Tan poco caritativos han sido los conceptos santos con el honor que recibimos pensando en el que merecemos, que así como antes el Tíber fue vertidero de infanticidios, por hoy las innobles nociones sobre le equidad no nos permiten loar aquella piadosa solución que el Dean Swift nos dio para el problema de la reproducción, el cual llevado a nuestro tiempos, apoyado en todo el sustento que las bien aplaudidas ciencias nos ofrecerían sobre los inéditos nutrientes que los recién nacidos pueden ofrecer a un labrador que gasta cuando menos medio día para obtener poco menos de lo necesario para detenerse a aborrecer lo que le parezca racional del mundo; resulta que ofrecer un subsidio para la preparación más humanista que los cocineros nunca han tenido para cocinar a las infancias no deseadas requiere menos dinero, menos esfuerzo y menos axiomas, de los que demanda reconocer nocionalmente que un feto no es gente hasta que no sea dueño de lo que conocemos como consciencia. La misma vara que es aplicada para dictar que más irreparable es la porfía de reconocer un menor de edad como gente, es equivalente a la obstinación requerida para no soportar que un menor de edad no es un dueño absoluto de su destino. 

Con la paciencia más suma que se pueda tener por el más condenable de los estilos como es aquel en el que no se vislumbra si se habla en serio o a conveniencia de quien lee y luego entiende, creo que estando obsesionados por aventajar las naciones mal llamadas como primer mundo, de cuyo semblante más hay de malnacidas que de incomprendidas, mejor solución para sacar provecho de las naciones con heredad británica en donde el estado asiste a quien no quiere dar a luz hasta el punto en el que gestar más no es posible, que nuestras tierras obedecieran preceptos tan inéditos como honestos, y que llevados por no sufrir las condiciones ajenas de los mal vistos destinos que las ingeniosas repúblicas con una riqueza considerable han teorizado, que alimentarnos de los infantes que no soportan más las calamidades de un entorno hostil, y de los adolescentes que duermen con los estómagos llenos y se despierta con las cabezas vacías, no solo es el ejemplar más noble de una resolución de la que solamente nosotros podemos tomar partido, sino que responde a una mórbida sensación de una democracia enferma que nos ha impedido albergar las grandes esperanzas que todo ser necesita para erigir obras de índole universal.

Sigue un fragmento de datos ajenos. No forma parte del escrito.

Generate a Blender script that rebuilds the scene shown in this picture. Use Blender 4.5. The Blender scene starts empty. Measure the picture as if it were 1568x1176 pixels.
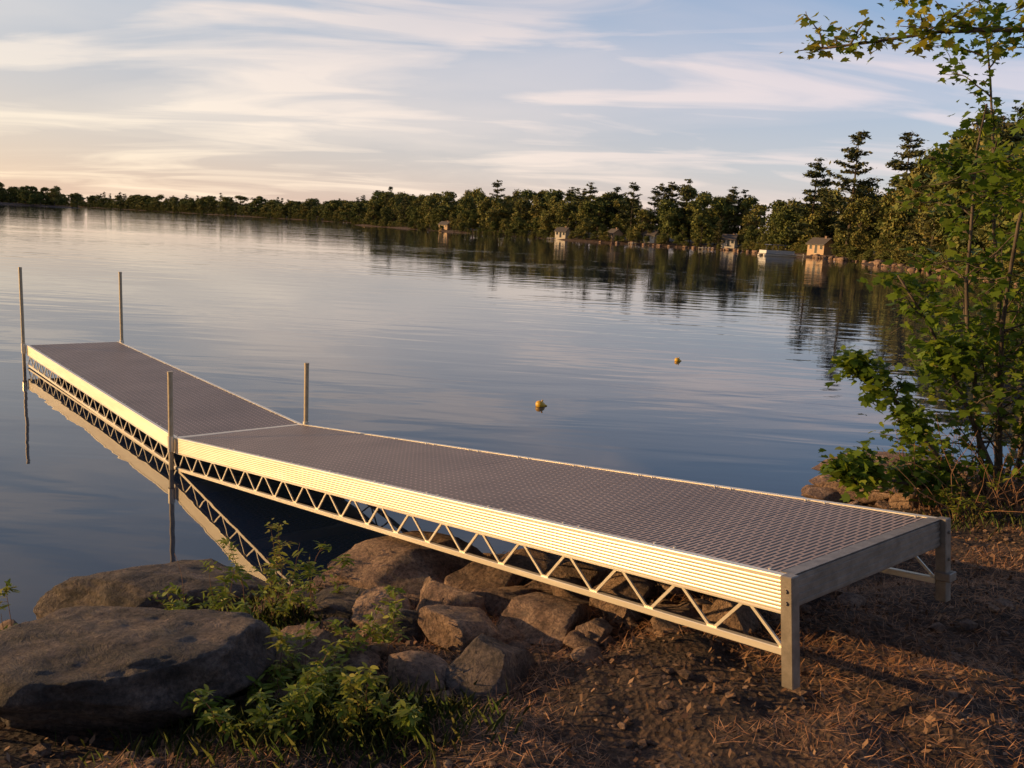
import bpy, numpy as np, math, bmesh
from mathutils import Matrix, Vector
sc=bpy.context.scene
sc.view_settings.view_transform='Standard'; sc.view_settings.look='None'; sc.view_settings.exposure=0
col=bpy.context.collection
rng=np.random.default_rng(5)
def link(o,parent=None):
    col.objects.link(o)
    if parent: o.parent=parent
    return o
def empty(name):
    e=bpy.data.objects.new(name,None); e.empty_display_size=.2; return link(e)
def mesh(name,V,Fc,mat=None,parent=None,smooth=False):
    me=bpy.data.meshes.new(name); me.from_pydata([tuple(v) for v in V],[],[tuple(int(i) for i in x) for x in Fc])
    if mat is not None: me.materials.append(mat)
    if smooth: me.polygons.foreach_set('use_smooth',np.ones(len(me.polygons),dtype=bool))
    me.update(); return link(bpy.data.objects.new(name,me),parent)
def fastmesh(name,V,k,n,mats):
    me=bpy.data.meshes.new(name); V=np.asarray(V,dtype=np.float32)
    me.vertices.add(len(V)); me.vertices.foreach_set('co',V.ravel())
    me.loops.add(n*k); me.loops.foreach_set('vertex_index',np.arange(n*k,dtype=np.int32))
    me.polygons.add(n); me.polygons.foreach_set('loop_start',np.arange(0,n*k,k,dtype=np.int32))
    for m_ in mats: me.materials.append(m_)
    me.update(calc_edges=True); return me
def hsh(ix,iy,iz,seed):
    v=(ix*374761393+iy*668265263+iz*1440662683+seed*97531)&0xffffffff
    v=((v^(v>>13))*1274126177)&0xffffffff
    return ((v^(v>>16))&0xffff)/65535.
def vnoise(P,seed=0):
    i=np.floor(P).astype(np.int64); t=P-i; t=t*t*(3-2*t); o=0
    for a in (0,1):
        for b in (0,1):
            for c in (0,1):
                w=(t[:,0] if a else 1-t[:,0])*(t[:,1] if b else 1-t[:,1])*(t[:,2] if c else 1-t[:,2])
                o=o+w*hsh(i[:,0]+a,i[:,1]+b,i[:,2]+c,seed)
    return o*2-1
def fbm(P,oc=4,seed=0):
    P=np.asarray(P,dtype=float); s=0;a=1
    for k in range(oc): s=s+a*vnoise(P*2**k,seed+k); a*=.5
    return s
# ---------- materials ----------
def nmat(name):
    m_=bpy.data.materials.new(name); m_.use_nodes=True; nt=m_.node_tree; b=nt.nodes['Principled BSDF']; return m_,nt,b
def N(nt,t,**kw):
    n=nt.nodes.new(t)
    for k,v in kw.items():
        if k in n.inputs: n.inputs[k].default_value=v
        else: setattr(n,k,v)
    return n
def ramp(nt,src,stops):
    r_=nt.nodes.new('ShaderNodeValToRGB'); e=r_.color_ramp.elements
    while len(e)<len(stops): e.new(.5)
    for i,(pp,c) in enumerate(stops): e[i].position=pp; e[i].color=(*c,1)
    nt.links.new(src,r_.inputs[0]); return r_.outputs[0]
def bump(nt,b,src,dist,strength=1.):
    n=N(nt,'ShaderNodeBump'); n.inputs['Distance'].default_value=dist; n.inputs['Strength'].default_value=strength
    nt.links.new(src,n.inputs['Height']); nt.links.new(n.outputs[0],b.inputs['Normal']); return n
def noisemat(name,stops,scale,rough=.8,bd=0,detail=5,bscale=None,metal=0,stretch=None):
    m_,nt,b=nmat(name); tc=N(nt,'ShaderNodeTexCoord'); src=tc.outputs['Object']
    if stretch:
        mp=N(nt,'ShaderNodeMapping'); mp.inputs['Scale'].default_value=stretch; nt.links.new(src,mp.inputs[0]); src=mp.outputs[0]
    n=N(nt,'ShaderNodeTexNoise',Scale=scale,Detail=detail,Roughness=.65); nt.links.new(src,n.inputs['Vector'])
    nt.links.new(ramp(nt,n.outputs['Fac'],stops),b.inputs['Base Color'])
    b.inputs['Roughness'].default_value=rough; b.inputs['Metallic'].default_value=metal
    if bd:
        n2=N(nt,'ShaderNodeTexNoise',Scale=bscale or scale*2,Detail=7.,Roughness=.7); nt.links.new(src,n2.inputs['Vector']); bump(nt,b,n2.outputs['Fac'],bd)
    return m_
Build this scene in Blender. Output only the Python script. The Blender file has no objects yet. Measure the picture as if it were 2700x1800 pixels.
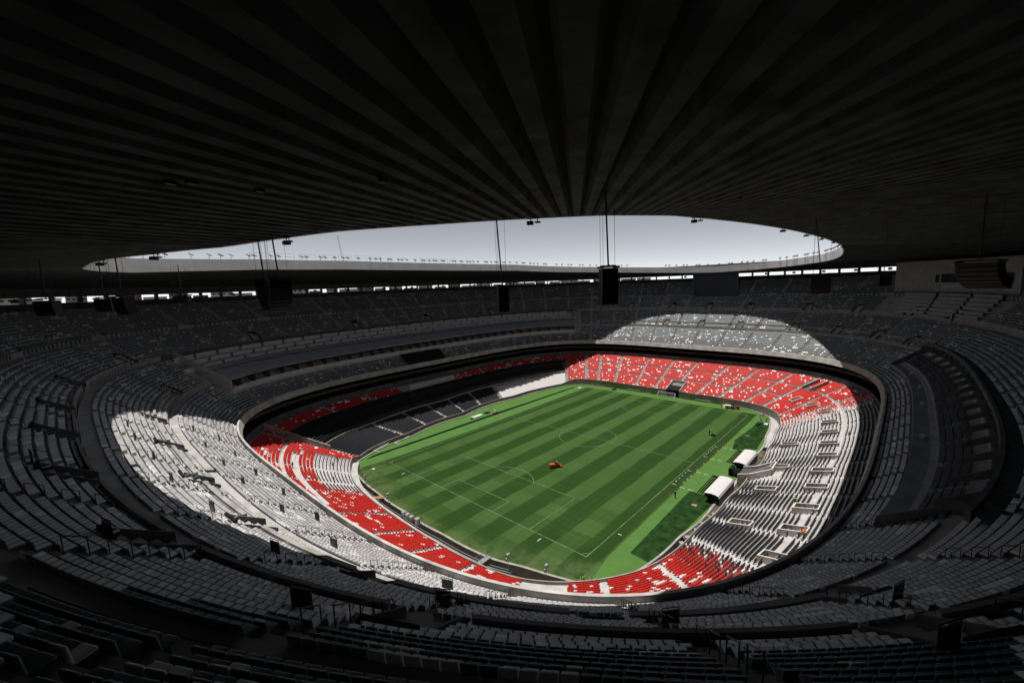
import bpy, bmesh, math, random
import numpy as np
from mathutils import Matrix, Vector
random.seed(7); RNG = np.random.default_rng(11)
S = bpy.context.scene
PI = math.pi; R = math.radians

# ------------------------------------------------------------------ camera, sky, sun, exposure
CAM = np.array([-113.1442, -74.6539, 49.9109]); YAW, PITCH, ROLL, FPX = 0.7572, -0.1323, -0.0387, 1120.13
_f = np.array([math.cos(YAW)*math.cos(PITCH), math.sin(YAW)*math.cos(PITCH), math.sin(PITCH)])
_r = np.cross(_f, [0, 0, 1]); _r /= np.linalg.norm(_r); _u = np.cross(_r, _f)
_c, _s = math.cos(ROLL), math.sin(ROLL)
CR, CU, CF = _c*_r+_s*_u, -_s*_r+_c*_u, _f
cd = bpy.data.cameras.new('camera'); cam = bpy.data.objects.new('camera', cd); S.collection.objects.link(cam)
cam.matrix_world = Matrix(((CR[0], CU[0], -CF[0], CAM[0]), (CR[1], CU[1], -CF[1], CAM[1]), (CR[2], CU[2], -CF[2], CAM[2]), (0, 0, 0, 1)))
cd.sensor_width = 36; cd.lens = FPX/2700*36; cd.clip_start = .1; cd.clip_end = 20000
S.camera = cam
SUN_EL, SUN_AZ = R(82.5), R(88)      # azimuth measured from +x towards +y
w = bpy.data.worlds.new('World'); S.world = w; w.use_nodes = True
nt = w.node_tree; bg = nt.nodes['Background']; sk = nt.nodes.new('ShaderNodeTexSky')
sk.sky_type = 'NISHITA'; sk.sun_disc = False; sk.sun_elevation = SUN_EL; sk.sun_rotation = PI/2-SUN_AZ
sk.altitude = 2200; sk.air_density = .55; sk.dust_density = .0; sk.ozone_density = 1.0
bw = nt.nodes.new('ShaderNodeRGBToBW'); hz_ = nt.nodes.new('ShaderNodeMix'); hz_.data_type = 'RGBA'; hz_.inputs['Factor'].default_value = .84     # even, whitish city haze over the whole sky
nt.links.new(sk.outputs[0], bw.inputs[0]); nt.links.new(sk.outputs[0], hz_.inputs['A']); nt.links.new(bw.outputs[0], hz_.inputs['B'])
nt.links.new(hz_.outputs['Result'], bg.inputs[0]); bg.inputs[1].default_value = 0.143
sl = bpy.data.lights.new('sun', 'SUN'); so = bpy.data.objects.new('sun', sl); S.collection.objects.link(so)
sl.energy = 5.0; sl.angle = R(.53); sl.color = (1, .95, .895)
_sd = Vector((math.cos(SUN_EL)*math.cos(SUN_AZ), math.cos(SUN_EL)*math.sin(SUN_AZ), math.sin(SUN_EL)))
so.rotation_euler = _sd.to_track_quat('Z', 'Y').to_euler()
S.view_settings.view_transform = 'Standard'; S.view_settings.look = 'None'
S.view_settings.exposure = 0; S.view_settings.gamma = 1; S.view_settings.use_curve_mapping = False
S.cycles.max_bounces = 4; S.cycles.diffuse_bounces = 2; S.cycles.glossy_bounces = 2
S.cycles.use_adaptive_sampling = True; S.cycles.adaptive_threshold = .02

# ------------------------------------------------------------------ helpers
COL = S.collection
def tag(o, label=None, category=None, group=None, kind=None):
    for k, v in (('label', label), ('category', category), ('group', group), ('kind', kind)):
        if v: o[k] = v
    return o
def empty(name, loc=(0, 0, 0), rz=0, **k):
    o = bpy.data.objects.new(name, None); COL.objects.link(o); o.location = loc; o.rotation_euler = (0, 0, rz)
    o.empty_display_size = .1
    return tag(o, **k)
def link(name, me, parent=None, loc=None, rz=None, rot=None, **k):
    o = bpy.data.objects.new(name, me); COL.objects.link(o)
    if parent: o.parent = parent
    if loc is not None: o.location = loc
    if rz is not None: o.rotation_euler = (0, 0, rz)
    if rot is not None: o.rotation_euler = rot
    return tag(o, **k)
ORD = 'first second third fourth fifth sixth seventh eighth ninth tenth eleventh twelfth thirteenth fourteenth fifteenth sixteenth seventeenth eighteenth nineteenth twentieth twenty-first twenty-second twenty-third twenty-fourth twenty-fifth twenty-sixth twenty-seventh twenty-eighth'.split()
class MB:
    def __init__(s): s.v = []; s.f = []; s.m = []
    def quad(s, a, b, c, d, m=0):
        n = len(s.v); s.v += [tuple(a), tuple(b), tuple(c), tuple(d)]; s.f.append((n, n+1, n+2, n+3)); s.m.append(m); return s
    def poly(s, pts, m=0):
        n = len(s.v); s.v += [tuple(p) for p in pts]; s.f.append(tuple(range(n, n+len(pts)))); s.m.append(m); return s
    def hexa(s, b, t, m=0):       # bottom 4, top 4
        n = len(s.v); s.v += [tuple(p) for p in b]+[tuple(p) for p in t]
        for q in ((3, 2, 1, 0), (4, 5, 6, 7), (0, 1, 5, 4), (1, 2, 6, 5), (2, 3, 7, 6), (3, 0, 4, 7)):
            s.f.append(tuple(n+i for i in q)); s.m.append(m)
        return s
    def box(s, x0, x1, y0, y1, z0, z1, m=0):
        return s.hexa([(x0, y0, z0), (x1, y0, z0), (x1, y1, z0), (x0, y1, z0)], [(x0, y0, z1), (x1, y0, z1), (x1, y1, z1), (x0, y1, z1)], m)
    def tube(s, p, q, r, n=6, m=0, r2=None):
        p = Vector(p); q = Vector(q); d = (q-p).normalized(); a = d.orthogonal().normalized(); b = d.cross(a); r2 = r if r2 is None else r2
        k = len(s.v)
        for i in range(n):
            an = 2*PI*i/n; e = a*math.cos(an)+b*math.sin(an)
            s.v += [tuple(p+e*r), tuple(q+e*r2)]
        for i in range(n):
            j = (i+1) % n; s.f.append((k+2*i, k+2*j, k+2*j+1, k+2*i+1)); s.m.append(m)
        s.f.append(tuple(k+2*i for i in reversed(range(n)))); s.m.append(m)
        s.f.append(tuple(k+2*i+1 for i in range(n))); s.m.append(m)
        return s
    def mesh(s, name, mats):
        me = bpy.data.meshes.new(name); me.from_pydata(s.v, [], s.f)
        if not isinstance(mats, (list, tuple)): mats = [mats]
        for m in mats: me.materials.append(m)
        if len(mats) > 1: me.polygons.foreach_set('material_index', s.m)
        me.update(); return me
    def obj(s, name, mats, parent=None, **k): return link(name, s.mesh(name, mats), parent, **k)

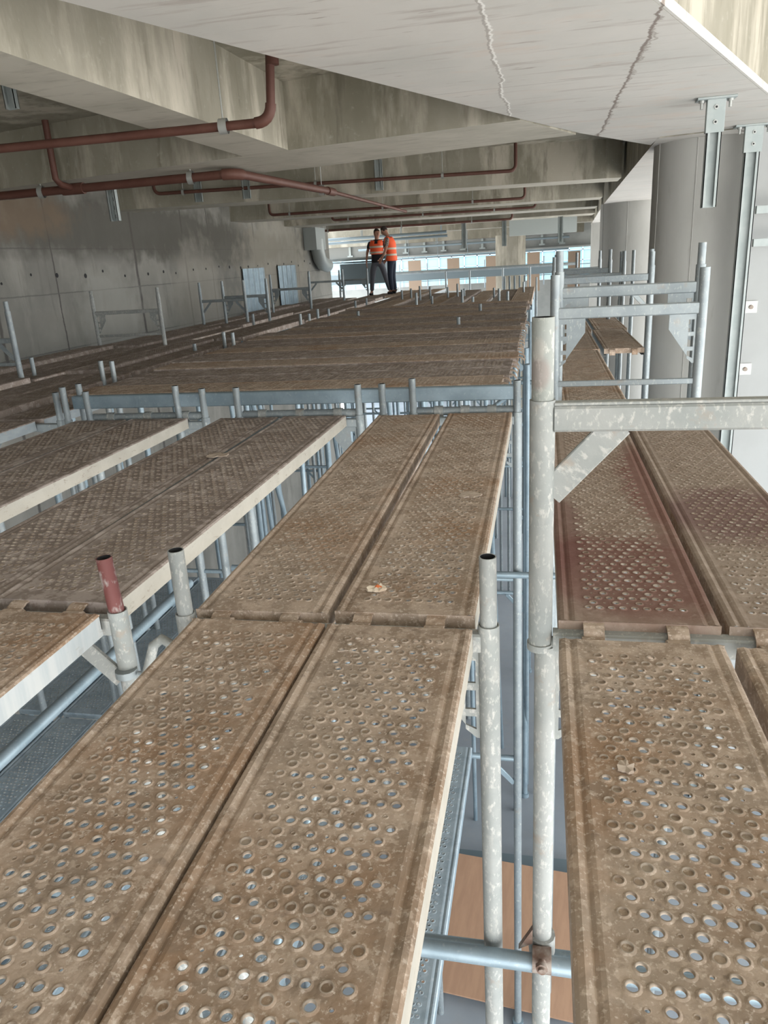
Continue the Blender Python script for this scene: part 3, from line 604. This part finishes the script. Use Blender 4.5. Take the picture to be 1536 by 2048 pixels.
# ------------------------------------------------------------------ pipes, hangers
def elbow(p, a, c, r=.12, n=6):
    """points rounding corner p between directions towards a and c"""
    p, a, c = Vector(p), Vector(a), Vector(c); u = (a-p).normalized()*r; v = (c-p).normalized()*r
    return [p + u*(1-t)**2 + v*t**2 for t in [i/n for i in range(n+1)]]
def strap(parent, p, r, ztop, w_=.03):
    x, y, z = p; b = MB(); n = 14
    vs = [Vector((0, math.cos(2*math.pi*i/n)*(r+.006), math.sin(2*math.pi*i/n)*(r+.02))) for i in range(n)]
    b.add([v+Vector((s_*w_, 0, 0)) for s_ in (-1, 1) for v in vs] + [v*.9+Vector((s_*w_, 0, 0)) for s_ in (-1, 1) for v in vs],
          [(i,(i+1)%n,n+(i+1)%n,n+i) for i in range(n)] + [(2*n+i,3*n+i,3*n+(i+1)%n,2*n+(i+1)%n) for i in range(n)], 0, True)
    o = b.build('hanger_strap', M['clamp'], parent); o.location = p
    b = MB(); b.tube((0,0,r), (0,0,ztop-z), .006, 6); q = b.build('hanger_rod', M['clamp'], parent); q.location = p
PG = 'red fire pipes under the beams'
t = empty('sprinkler_pipe', (0, 0, 0)); tag(t, 'red pipe under the near beam turning up to the slab at its right end', 'pipe', PG)
A0, A1, A2 = (-6.6, 5.28, 1.93), (-1.80, 5.38, 1.93), (-1.74, 5.36, SLAB)
b = MB(); b.path([A0, (-3, 5.36, 1.93)] + elbow(A1, A0, A2, .10) + [A2], .030, 12); b.build('pipe_run', M['pipe'], t)
b = MB(); b.path(elbow(A1, A0, A2, .11), .037, 12); b.build('elbow_fitting', M['pipe'], t)
b = MB(); b.tube((-1.745, 5.36, 2.26), (-1.742, 5.36, 2.34), .042, 12); b.build('coupling', M['pipe'], t)
strap(t, (-2.14, 5.37, 1.93), .03, SLAB)
t = empty('sprinkler_pipe', (0, 0, 0)); tag(t, 'thicker red main with tee, bending away to the back at its right end', 'pipe', PG)
B0, B1, B2, B3 = (-6.6, 8.0, 1.92), (-3.05, 7.83, 1.92), (-2.80, 10.6, 1.92), (-2.74, 16.3, 1.92)
b = MB(); b.path([B0] + elbow(B1, B0, B2, .12) + [B2], .044, 12); b.build('pipe_run', M['pipe'], t)
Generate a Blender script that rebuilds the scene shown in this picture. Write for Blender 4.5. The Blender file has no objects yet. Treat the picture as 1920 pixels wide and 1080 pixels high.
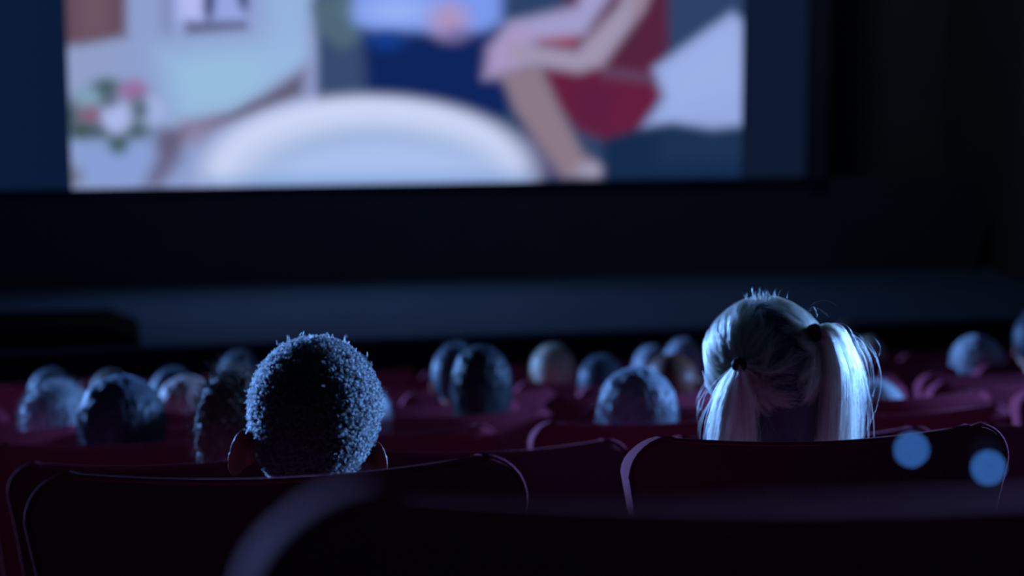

Las miserias que ha sufrido el género humano han provocado más aplausos que genuina misericordia, y no podría estar en manos de un gobernante hacer todo lo que pueda sin antes entender que en la mente del vulgo todo es nada y nada es todo; que poner fin a los experimentos fallidos de los que las facciones que con tanto honor como derecho han sido víctimas del hermoso fin de ver terminar su vida con una hacienda firmada con sus apellidos, y a sabiendas de que el rico precepto que nos dice “que todo es vanidad de vanidades” ha estado sujeta siempre a las necesidades que solo facilitan la ruina de estados completos, que así como dejamos atrás las ruinas elaboradas por las iras de conquistadores y ambiciones de tiranos, ninguna esperanza alberga más el espíritu de quienes rechazan las precipitaciones del provecho común, que el de gratificar su propia dignidad con las comparativas grandezas que resultan de la persecución de nuevos disfrutes, y de hallar personas que sean objetos de la miseria y el odio del público.

No digo con esto, que la meditación de las calamidades sea más necesaria que la reproducción de preceptos de empleo fácil y mundano. Al contrario, así como Lugonés dijo que el estado más elevado de la mujer es la de reproducir y cuidar de los hombres a modo que las bestias no puedan sugerir hacerlo mejor, más creería si constitucionalmente las tierras más civilizadas cada vez con menos alegoría y más verdad tratan a los animales como seres pensantes, más elementos útiles tendríamos para creer que tanto hay de bestias en nosotros para no ser suficientemente inventivos en la distribución de nuestros incompetentes erarios, como para esforzarse en educar a los más jóvenes, en lugar de enseñarles en cuáles calles la caridad para la indigencia se manifiesta de forma incalculable e improcedente. 

Montaigne consideró que matar a los hijos, a los padres y compartir a las mujeres es tan extremo como pueda probarlo la costumbre de una nación; en nuestro caso, siendo una nación pensante, más labor debiéramos tener en reprobar las prácticas inhumanas que nos impidan tener bien hervidos y servidos a los menores que no gozaron mentalmente del conocimiento de mejores porvenires, y me atrevería a decir que ninguna república que no sea una con el tiempo suficiente para enmendar sus propios proyectos, ha recibido el título de honorable antes de razonable.